Walmart is undoubtedly an extraordinary business founded by one of the entrepreneurial giants of all time. The company Sam Walton launched sells virtually everything, dominates much of retailing and continues to expand its footprint across the globe.
But as they say on Wall Street, "a tree doesn't grow to the sky." And Walmart is already running headlong into a force that will, ultimately, take it down.
Let's start with Walmart's key value-focused selling proposition: the fact is, the Bentonville-based behemoth is no longer the "Low Price Leader." The internet is.
What do I mean by this? Well, this fall I wanted to buy a pair of sturdy snow boots at the lowest possible cost. Did I turn to Walmart.com? absolutely not. Instead, I headed to Amazon, searched for "snow boots" and found superb options direct from Chinese manufacturers at ridiculously low prices. I have done this before for other products, know some of the manufacturers who sell direct through Amazon, Alibaba or a simple Google search, and lock in unbeatable bargains for quality, durable products devoid of high-margin logos.
If you have access to the Internet, you don't need Walmart's brick and mortar big boxes nor its cyber equivalent.
The fact is, all of retailing is about to undergo the kind of systemic change that will usher in a new era, restructuring the way we buy nearly everything. Within ten years, we will see the following:
*Sprawling retail arenas, like Walmart's Supercenters, will go the way of Blockbuster megastores. The same kind of thinking that asks why drive across town for videos when you can download them from Netflix in seconds will permeate virtually product category.
*An increasing number of bargain finder apps will no longer be used to source the best suppliers, they will find the lowest-price bargains through electronic divining rods and then seamlessly fulfill the order. In this open shopping architecture, we consumers will simply search for products, not for URLs or stores.
*Just about everything will be delivered to your home or office the same day that you order it. Forget Bezo's drones PR stunt: there are already caravans of vehicles -- Fed Ex, Uber, UPS, etc. -- traveling the land, just waiting to bring you what you want when you want it.
*Related to this, in the near future, we will be able to virtually reach in to our phones and tablets and take what we want as opposed to placing an order and waiting for it to be delivered. Even next day will seem to be glacial speed. Think of it this way: today, will you wait a day, an hour or even five minutes for an email? The faster things get, the more impatient we get and the more perfect the logistics must be. (The first time you get what you want in an instant is the last time you will tolerate anything less.)
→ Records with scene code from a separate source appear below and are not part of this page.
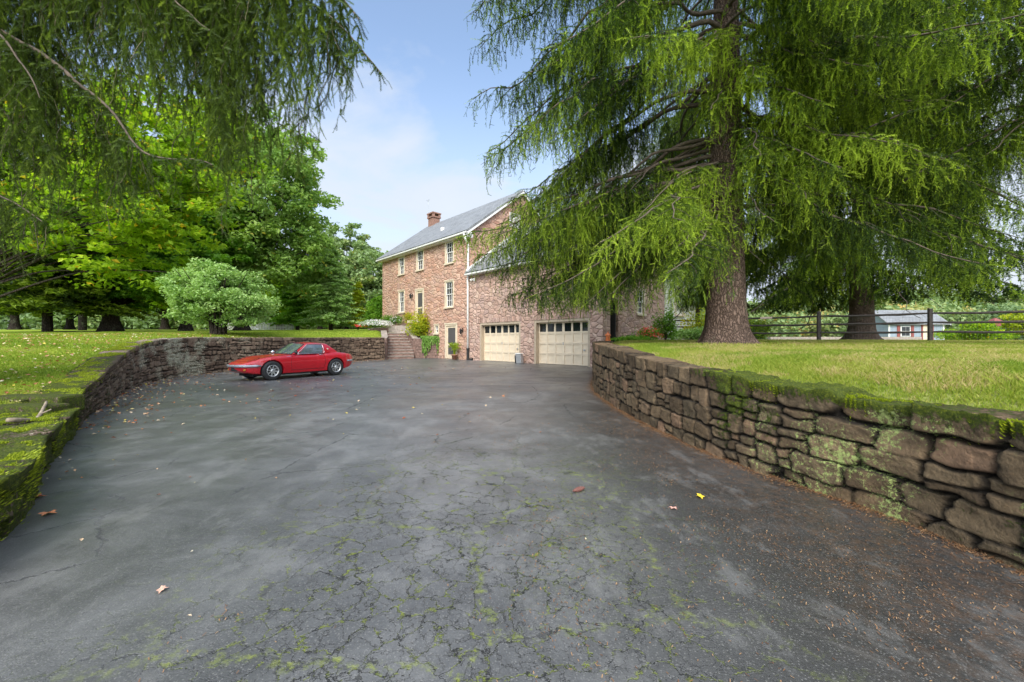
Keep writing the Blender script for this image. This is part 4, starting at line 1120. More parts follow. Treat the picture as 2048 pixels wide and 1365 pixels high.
def spruce(name, label, base, height, tr, flare, zlow, ztop, Lmax, nl, tpl, m, step=.2, seg=.12, rad=.03, hang=(.2, .7), lat=.75, group=None,
           azr=None, azskip=None, gap=.2, seedn=1, droop=(.55, .95), dens=1.0, inner=.22, bright=.0, zmin=None, shoots=0, gapn=.26, extra=()):
    global rng
    rng = np.random.default_rng(seedn)
    root = empty(name, base, 0, label, 'spruce tree', group)
    inv = Matrix.Translation(root.location).inverted()
    # trunk with root flare
    nz_, na = 40, 36; V = []
    zz = np.r_[np.linspace(0, 1.6, 16), np.linspace(1.9, height, nz_ - 16)]
    ang = np.arange(na) * 2 * math.pi / na
    lobes = .5 + .5 * np.cos(ang * 5 + 1.3) + .35 * np.cos(ang * 3 + .4)
    for z in zz:
        rr = tr * (1 - .93 * (z / height) ** 1.1) + (flare - tr) * np.exp(-z / .28) * (.55 + .5 * lobes) + .13 * tr * np.exp(-z / 1.3)
        rr = rr * (1 + .06 * (fbm(np.c_[np.cos(ang) * 2, np.sin(ang) * 2, np.full(na, z * .7)], 2.2, 3, seedn) - .5))
        V.append(np.c_[base[0] + rr * np.cos(ang), base[1] + rr * np.sin(ang), np.full(na, base[2] + z - .12)])
    V = np.concatenate(V); i = np.arange(len(zz) - 1)[:, None] * na; j = np.arange(na)[None]; j2 = (j + 1) % na
    Q = np.stack([i + j, i + j2, i + na + j2, i + na + j], -1).reshape(-1, 4)
    o = mesh_np('trunk', V, [Q], M['bark'], root, smooth=True); o.matrix_parent_inverse = inv
    wood = NB(); nd = Needles(); sh = Needles(); subs = []
    for li in range(nl + len(extra)):
        lb = 0
        if li < nl:
            f = (li + .5) / nl; z = zlow + (ztop - zlow) * f ** 1.05; az = li * 2.39996 + rng.uniform(-.35, .35)
            if azr is not None: az = azr[0] + (azr[1] - azr[0]) * ((li * .618) % 1)
            if azskip and azskip(az % (2 * math.pi), z): continue
            L = Lmax * (1 - .55 * (z / height) ** 1.2) * rng.uniform(.72, 1.08); ris = rng.uniform(.0, .25); dr = rng.uniform(*droop); tu = rng.uniform(.08, .22)
        else:
            az, z, L, ris, dr, tu, *lb_ = extra[li - nl]; lb = lb_[0] if lb_ else 0
        P = limb_path((base[0], base[1], base[2] + z), az, L, ris, dr, tu)
        P[:, 2] = np.maximum(P[:, 2], base[2] + .7)
        P = smooth_path(P, .25)
        u = np.linspace(0, 1, len(P)); r_l = (.010 + .062 * (L / 7) * (1 - u) ** 1.2) * (.85 + .3 * fbm(P, 3, 2, li))
        if li % 2 == 0 and L > 3:          # forked sub-limb
            j0 = int(len(P) * rng.uniform(.3, .55)); q0 = P[j0]; a2 = az + rng.choice([-1, 1]) * rng.uniform(.35, .8); sub = limb_path(q0, a2, L * rng.uniform(.3, .45), rng.uniform(-.1, .2), rng.uniform(.5, .9), .15, 8); wood.tube(sub, np.linspace(.028, .008, 8), 5); subs.append((sub, az))
        wood.tube(P, r_l, 6)
        X, T, q, Lp = along(P, step / dens)
        if subs:
            X2, T2, q2, _ = along(smooth_path(subs.pop()[0], .25), step / dens * 1.2); X = np.r_[X, X2]; T = np.r_[T, T2]; q = np.r_[q, .55 + .45 * q2]
        keep = q > (inner(az) if callable(inner) else inner) - .8 * lb + rng.uniform(-.06, .06, len(q)); X, T, q = X[keep], T[keep], q[keep]
        kk_ = vnoise(X + 7.7, .95, 4) + .25 * rng.random(len(X)) > gapn; X, T, q = X[kk_], T[kk_], q[kk_]
        if not len(X): continue
        limb_t = .04 + .24 * rng.random() + lb
        for sgn in (-1, 1):
            n = len(X)
            side = np.cross(T, np.array([0, 0, 1.])); side /= np.linalg.norm(side, axis=1)[:, None] + 1e-9
            D = sgn * side * rng.uniform(.6, 1., n)[:, None] + T * rng.uniform(.2, .8, n)[:, None] + np.c_[np.zeros((n, 2)), rng.uniform(-.35, .15, n)]
            D /= np.linalg.norm(D, axis=1)[:, None]
            ll = lat * rng.uniform(.35, 1.15, n) * np.sin(np.clip(q, 0, 1) * 2.6 + .35) ** .7 * (L / Lmax) ** .5
            tt = np.clip(limb_t + rng.normal(0, .12, n) + .62 * (vnoise(X, .8, 8) - .47) + bright, 0, 1)
            pts = chains(nd, X, D, ll, seg, rad, tt, .10, .14, tipb=.35)
            for b in range(0, n, 3):                 # bare wood of some side branches
                kk = max(2, min(pts.shape[1], int(ll[b] / seg) + 1)); wood.tube(pts[b, :kk], .006, 3)
            # pendulous shoots from points of each lateral
            for j in range(1, pts.shape[1]):
                on = (ll > (j - .3) * seg) & (rng.random(n) < .93)
                if not on.any(): break
                x0 = pts[on, j]; m_ = on.sum(); hl = rng.uniform(hang[0], hang[1], m_) * (.6 + .6 * rng.random(m_)) * (.55 + .6 * np.sin(q[on] * 3.0))
                d0 = np.c_[rng.normal(0, .5, (m_, 2)), rng.uniform(-1.1, -.1, m_)]; d0 /= np.linalg.norm(d0, axis=1)[:, None]
                t2 = np.clip(tt[on] + rng.normal(0, .12, m_), 0, 1)
                pp = chains(nd, x0, d0, np.maximum(hl, seg), seg, rad * .95, t2, .42, .2)
                if shoots:
                    for jj in range(1, pp.shape[1]):
                        ok = (hl > (jj - .5) * seg) & (rng.random(m_) < shoots)
                        if not ok.any(): break
                        c_ = ok.sum(); dd_ = np.c_[rng.normal(0, .42, (c_, 2)), rng.uniform(-1.2, .12, c_)]
                        sh.add(pp[ok, jj], dd_, rng.uniform(.07, .16, c_), rng.uniform(.020, .030, c_), np.clip(t2[ok] + .20 + lb * .5 + rng.normal(0, .12, c_), 0, 1))
        # tip
        chains(nd, P[-2:-1], T[-1:], np.array([.4]), seg, rad, np.array([.5]), .0, .1)
    for k in range(nl // 2):            # dead stubs and twigs on the trunk
        z = rng.uniform(zlow * .5, zlow + 4); az = rng.uniform(0, 6.28)
        P = limb_path((base[0], base[1], base[2] + z), az, rng.uniform(.3, 1.3), rng.uniform(-.2, .3), .5, 0, 5); wood.tube(P, np.linspace(.02, .004, 5), 4)
    o = wood.build('branches', M['twig'], root); o.matrix_parent_inverse = inv
    o = nd.build('crown', tpl, m, root, zmin, [(sh, 'shoot')] if shoots else ()); o.matrix_parent_inverse = inv
    print(label[:40], 'faces', len(o.data.polygons))
    return root


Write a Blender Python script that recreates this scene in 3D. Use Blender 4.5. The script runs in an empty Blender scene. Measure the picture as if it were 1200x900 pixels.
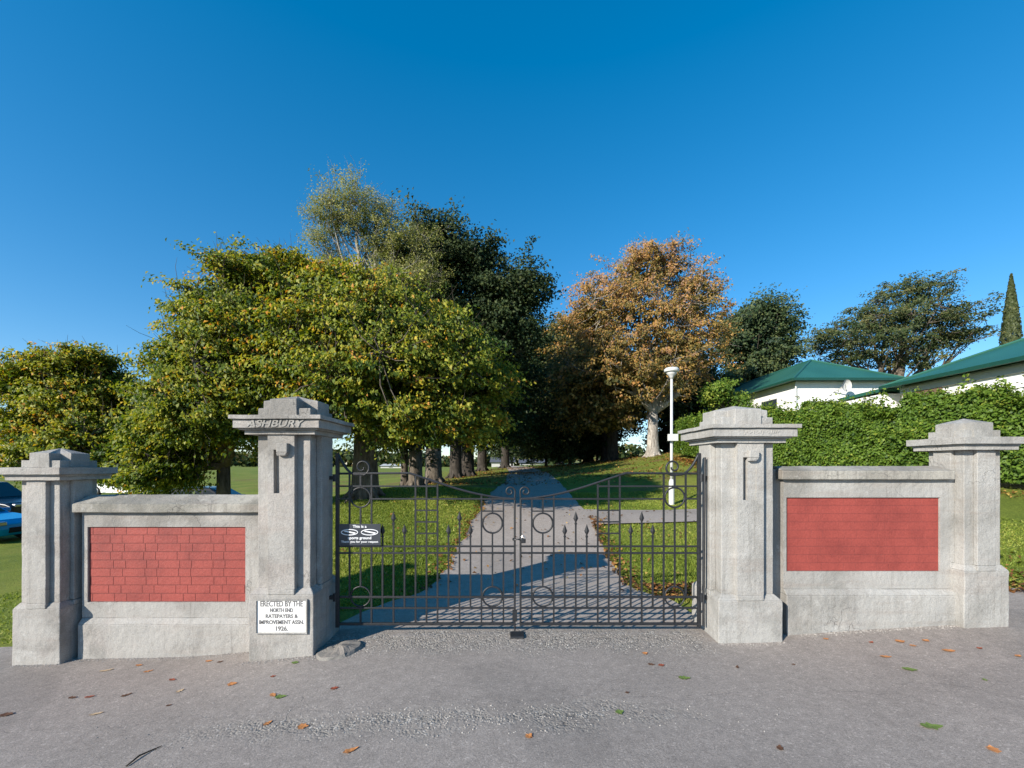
import bpy, math, random
import numpy as np
from mathutils import Vector
random.seed(7)
R = math.radians
SC = bpy.context.scene
COL = SC.collection

# ------------------------------------------------------------------ camera, sky, sun, exposure
F, CX, CY, EYE = 500.0, 600.0, 545.0, 1.6        # measured on the 1200x900 photograph
cam = bpy.data.cameras.new('camera'); camo = bpy.data.objects.new('camera', cam); COL.objects.link(camo)
camo.location = (0, 0, EYE); camo.rotation_euler = (R(90), 0, 0)
cam.sensor_width = 36; cam.lens = F / 1200 * 36
cam.shift_y = (CY - 450) / 1200
cam.clip_start = 0.05; cam.clip_end = 3000
SC.camera = camo

SUN_EL, SUN_AZ = 24.5, 46.5                       # light travels towards +x +y ; az measured from +y to +x
d = Vector((math.sin(R(SUN_AZ)) * math.cos(R(SUN_EL)), math.cos(R(SUN_AZ)) * math.cos(R(SUN_EL)), -math.sin(R(SUN_EL))))
sl = bpy.data.lights.new('sun', 'SUN'); so = bpy.data.objects.new('sun', sl); COL.objects.link(so)
so.rotation_euler = d.to_track_quat('-Z', 'Y').to_euler(); so.location = (-20, -20, 20)
sl.energy = 5.0; sl.angle = R(0.53); sl.color = (1.0, 0.93, 0.82)

W = bpy.data.worlds.new('World'); SC.world = W; W.use_nodes = True
wn = W.node_tree; bg = wn.nodes['Background']
sky = wn.nodes.new('ShaderNodeTexSky'); sky.sky_type = 'NISHITA'; sky.sun_disc = False
sky.sun_elevation = R(SUN_EL); sky.sun_rotation = R(SUN_AZ + 180)
sky.altitude = 300; sky.air_density = 1.0; sky.dust_density = 0.1; sky.ozone_density = 4.2
hs = wn.nodes.new('ShaderNodeHueSaturation'); hs.inputs['Saturation'].default_value = 1.32; hs.inputs['Hue'].default_value = 0.503; hs.inputs['Value'].default_value = 1.3
gm = wn.nodes.new('ShaderNodeGamma'); gm.inputs[1].default_value = 0.78
wn.links.new(sky.outputs[0], hs.inputs['Color']); wn.links.new(hs.outputs[0], gm.inputs[0]); wn.links.new(gm.outputs[0], bg.inputs[0])
bg.inputs[1].default_value = 0.142
SC.view_settings.view_transform = 'Standard'; SC.view_settings.look = 'None'
SC.view_settings.exposure = 0.62; SC.view_settings.gamma = 1.0
SC.view_settings.use_curve_mapping = False

def P(px, py, dist):
    return Vector(((px - CX) / F * dist, dist, EYE + (CY - py) / F * dist))

# ------------------------------------------------------------------ terrain height
CP = np.array([
 (-9,4.1,-.45),(-6,4.1,-.28),(-4.3,4,-.2),(-3,4,-.19),(-2,3.8,-.10),(-1.7,3.8,-.05),(0,4,0),(1.8,4,0),(2.4,3.9,.0),(3,4,.06),(4.3,4,.13),(6,4,.16),(9,4,.3),
 (-4,2.2,-.15),(0,2.2,-.0),(4,2.2,.08),(-6,-2,-.25),(0,-2,-.0),(6,-2,.15),(0,-8,0),(-10,-8,-.3),(10,-8,.3),
 (-1,5.6,.03),(1.4,5.4,.04),(1.67,7.2,.05),(-1,7.2,.08),(3,6.5,.18),(2,9.3,.36),(-.8,11,.5),(3.9,10.9,.42),(4.7,12.5,.46),
 (-3.5,8.5,.25),(-2.3,5.5,-.03),(-4.0,11.5,.80),(-5,13.5,.75),(-2.6,17,.82),(-1.3,26,1.0),(-1.3,36,1.2),(2.4,45,1.5),(1,20,.85),(2,30,1.15),
 (6.8,17,1.15),(8,22,1.75),(9.2,28,2.25),(5,28,1.5),(6,38,1.75),(9.6,16,1.45),(9.5,22,2.0),(11.6,10,1.1),(12.6,6,.7),(8.5,8,.65),(6.5,5.5,.2),
 (15,15,2.0),(20,20,2.7),(16,26,3.0),(28,30,3.6),(25,8,1.9),(30,0,1.0),(45,20,3),
 (-7,6,-.35),(-12,9,-.75),(-17,14,-.92),(-20,18,-.92),(-11,16,-.6),(-7.5,11,-.1),(-11,20,-.15),(-10,30,.45),(-16,30,.25),(-20,60,.75),(-40,50,.6),(-40,20,-.6),
 (0,60,1.5),(-10,60,.9),(10,60,2.0),(30,60,3),(-25,-5,-.5),(-30,8,-.9)], dtype=float)
def _phi(r2):
    return 0.5 * r2 * np.log(r2 + 1e-9)
_n = len(CP); _A = np.zeros((_n + 3, _n + 3))
_d2 = ((CP[:, None, :2] - CP[None, :, :2]) ** 2).sum(-1)
_A[:_n, :_n] = _phi(_d2) + np.eye(_n) * 0.6
_A[:_n, _n] = 1; _A[:_n, _n + 1:] = CP[:, :2]; _A[_n:, :_n] = _A[:_n, _n:].T
_wt = np.linalg.solve(_A, np.concatenate([CP[:, 2], np.zeros(3)]))
def H(x, y):
    x = np.atleast_1d(np.asarray(x, float)); y = np.atleast_1d(np.asarray(y, float))
    xc = np.clip(x, -42, 47); yc = np.clip(y, -10, 62)
    out = np.zeros(x.shape)
    for i in range(_n):
        out += _wt[i] * _phi((xc - CP[i, 0]) ** 2 + (yc - CP[i, 1]) ** 2)
    out += _wt[_n] + _wt[_n + 1] * xc + _wt[_n + 2] * yc
    r = np.hypot(x, y - 20); w = np.clip((r - 45) / 60, 0, 1); w = w * w * (3 - 2 * w)
    far = 0.95 + 0.5 * np.clip(x / 60, -0.2, 1)
    return out * (1 - w) + far * w
def h1(x, y): return float(H([x], [y])[0])

# ------------------------------------------------------------------ materials
def newmat(name, rough=0.8, spec=0.3):
    m = bpy.data.materials.new(name); m.use_nodes = True
    b = m.node_tree.nodes['Principled BSDF']
    b.inputs['Roughness'].default_value = rough
    b.inputs['Specular IOR Level'].default_value = spec
    return m, m.node_tree, b
def nd(nt, t, **kw):
    n = nt.nodes.new(t)
    for k, v in kw.items():
        if k in n.inputs: n.inputs[k].default_value = v
        else: setattr(n, k, v)
    return n
def ramp(nt, fac, stops, interp='LINEAR'):
    r = nt.nodes.new('ShaderNodeValToRGB'); r.color_ramp.interpolation = interp
    e = r.color_ramp.elements
    while len(e) > 1: e.remove(e[-1])
    e[0].position = stops[0][0]; c = stops[0][1]; e[0].color = (c, c, c, 1) if isinstance(c, float) else (*c, 1)
    for p, c in stops[1:]:
        x = e.new(p); x.color = (c, c, c, 1) if isinstance(c, float) else (*c, 1)
    if fac is not None: nt.links.new(fac, r.inputs[0])
    return r
def mix(nt, fac, a, b, mode='MIX'):
    m = nt.nodes.new('ShaderNodeMix'); m.data_type = 'RGBA'; m.blend_type = mode
    for s, v in ((0, fac), (6, a), (7, b)):
        if hasattr(v, 'links') or isinstance(v, bpy.types.NodeSocket): nt.links.new(v, m.inputs[s])
        elif s == 0: m.inputs[0].default_value = v
        else: m.inputs[s].default_value = (*v, 1)
    return m.outputs[2]
def noise(nt, co, scale, detail=4, rough=0.55, dist=0.0):
    n = nt.nodes.new('ShaderNodeTexNoise'); n.inputs['Scale'].default_value = scale
    n.inputs['Detail'].default_value = detail; n.inputs['Roughness'].default_value = rough
    n.inputs['Distortion'].default_value = dist
    if co is not None: nt.links.new(co, n.inputs['Vector'])
    return n.outputs['Fac']
def geo(nt): return nt.nodes.new('ShaderNodeNewGeometry').outputs['Position']
def scaled(nt, co, s):
    m = nt.nodes.new('ShaderNodeMapping'); m.inputs['Scale'].default_value = s
    nt.links.new(co, m.inputs[0]); return m.outputs[0]
def bump(nt, b, hgt, strength, dist):
    k = nt.nodes.new('ShaderNodeBump'); k.inputs['Strength'].default_value = strength; k.inputs['Distance'].default_value = dist
    nt.links.new(hgt, k.inputs['Height']); nt.links.new(k.outputs[0], b.inputs['Normal']); return k
def math_(nt, op, a, b=None):
    m = nt.nodes.new('ShaderNodeMath'); m.operation = op
    for i, v in enumerate((a, b)):
        if v is None: continue
        if isinstance(v, (int, float)): m.inputs[i].default_value = v
        else: nt.links.new(v, m.inputs[i])
    return m.outputs[0]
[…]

In a recent interview, Walmart's CEO Doug Mcmillon admitted openly and candidly that the world is changing rapidly, that the retailer is reducing the size of its grandest locations (after finding that the marketplace balked at long walks through stores) and that Walmart must constantly search for ideal mix of brick and mortar and cyber-based retailing to meet the demands of an evolving world. But what he did not address are the real challenging and messy issues that have no easy answers for a company blessed/burdened with 11,000-plus stores:
*Once the tipping point in retail purchasing patterns occurs, the established models will implode.
*Big general stores will soon have as much value of the average person as a box at the end of their driveways to hold their mail.
*The sooner manufacturers (the ones who control the "content") can consummate all of their sales without paying a middleman, the traditional retailer will be history.
And the Internet will have swallowed its biggest victim.